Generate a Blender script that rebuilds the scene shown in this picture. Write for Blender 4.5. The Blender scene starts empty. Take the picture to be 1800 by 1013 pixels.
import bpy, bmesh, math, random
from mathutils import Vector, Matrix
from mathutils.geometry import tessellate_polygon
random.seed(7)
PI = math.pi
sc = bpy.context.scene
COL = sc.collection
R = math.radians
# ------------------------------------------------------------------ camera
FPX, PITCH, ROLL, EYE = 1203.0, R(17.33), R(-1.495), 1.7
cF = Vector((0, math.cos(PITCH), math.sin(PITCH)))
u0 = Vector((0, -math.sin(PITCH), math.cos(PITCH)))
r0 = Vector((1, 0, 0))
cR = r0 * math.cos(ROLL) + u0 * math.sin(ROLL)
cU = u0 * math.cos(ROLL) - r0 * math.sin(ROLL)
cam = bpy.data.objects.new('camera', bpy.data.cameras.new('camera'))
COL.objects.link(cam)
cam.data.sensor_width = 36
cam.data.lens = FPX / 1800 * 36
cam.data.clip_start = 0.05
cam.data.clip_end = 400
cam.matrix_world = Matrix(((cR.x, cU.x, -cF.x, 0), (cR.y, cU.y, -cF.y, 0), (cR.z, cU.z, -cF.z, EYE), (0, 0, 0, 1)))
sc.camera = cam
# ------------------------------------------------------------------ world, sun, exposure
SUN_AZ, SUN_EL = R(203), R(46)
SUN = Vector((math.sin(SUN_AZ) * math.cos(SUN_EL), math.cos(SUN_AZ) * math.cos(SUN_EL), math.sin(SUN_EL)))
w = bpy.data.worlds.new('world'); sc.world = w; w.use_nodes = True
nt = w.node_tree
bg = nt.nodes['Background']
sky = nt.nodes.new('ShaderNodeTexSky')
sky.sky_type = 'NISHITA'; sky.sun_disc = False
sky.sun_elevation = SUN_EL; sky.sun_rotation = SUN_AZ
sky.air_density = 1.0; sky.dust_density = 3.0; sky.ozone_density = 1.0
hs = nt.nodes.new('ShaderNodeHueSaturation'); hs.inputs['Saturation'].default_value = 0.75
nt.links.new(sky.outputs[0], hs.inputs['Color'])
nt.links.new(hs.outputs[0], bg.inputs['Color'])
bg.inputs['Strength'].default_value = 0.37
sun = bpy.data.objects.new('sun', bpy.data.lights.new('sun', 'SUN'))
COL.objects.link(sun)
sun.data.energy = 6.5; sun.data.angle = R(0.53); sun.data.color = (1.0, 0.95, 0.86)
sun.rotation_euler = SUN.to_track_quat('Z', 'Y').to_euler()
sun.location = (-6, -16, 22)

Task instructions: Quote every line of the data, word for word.

Answer to the exercise:
Generate a Blender script that rebuilds the scene shown in this picture. Write for Blender 4.5. The Blender scene starts empty. Take the picture to be 1800 by 1013 pixels.
import bpy, bmesh, math, random
from mathutils import Vector, Matrix
from mathutils.geometry import tessellate_polygon
random.seed(7)
PI = math.pi
sc = bpy.context.scene
COL = sc.collection
R = math.radians
# ------------------------------------------------------------------ camera
FPX, PITCH, ROLL, EYE = 1203.0, R(17.33), R(-1.495), 1.7
cF = Vector((0, math.cos(PITCH), math.sin(PITCH)))
u0 = Vector((0, -math.sin(PITCH), math.cos(PITCH)))
r0 = Vector((1, 0, 0))
cR = r0 * math.cos(ROLL) + u0 * math.sin(ROLL)
cU = u0 * math.cos(ROLL) - r0 * math.sin(ROLL)
cam = bpy.data.objects.new('camera', bpy.data.cameras.new('camera'))
COL.objects.link(cam)
cam.data.sensor_width = 36
cam.data.lens = FPX / 1800 * 36
cam.data.clip_start = 0.05
cam.data.clip_end = 400
cam.matrix_world = Matrix(((cR.x, cU.x, -cF.x, 0), (cR.y, cU.y, -cF.y, 0), (cR.z, cU.z, -cF.z, EYE), (0, 0, 0, 1)))
sc.camera = cam
# ------------------------------------------------------------------ world, sun, exposure
SUN_AZ, SUN_EL = R(203), R(46)
SUN = Vector((math.sin(SUN_AZ) * math.cos(SUN_EL), math.cos(SUN_AZ) * math.cos(SUN_EL), math.sin(SUN_EL)))
w = bpy.data.worlds.new('world'); sc.world = w; w.use_nodes = True
nt = w.node_tree
bg = nt.nodes['Background']
sky = nt.nodes.new('ShaderNodeTexSky')
sky.sky_type = 'NISHITA'; sky.sun_disc = False
sky.sun_elevation = SUN_EL; sky.sun_rotation = SUN_AZ
sky.air_density = 1.0; sky.dust_density = 3.0; sky.ozone_density = 1.0
hs = nt.nodes.new('ShaderNodeHueSaturation'); hs.inputs['Saturation'].default_value = 0.75
nt.links.new(sky.outputs[0], hs.inputs['Color'])
nt.links.new(hs.outputs[0], bg.inputs['Color'])
bg.inputs['Strength'].default_value = 0.37
sun = bpy.data.objects.new('sun', bpy.data.lights.new('sun', 'SUN'))
COL.objects.link(sun)
sun.data.energy = 6.5; sun.data.angle = R(0.53); sun.data.color = (1.0, 0.95, 0.86)
sun.rotation_euler = SUN.to_track_quat('Z', 'Y').to_euler()
sun.location = (-6, -16, 22)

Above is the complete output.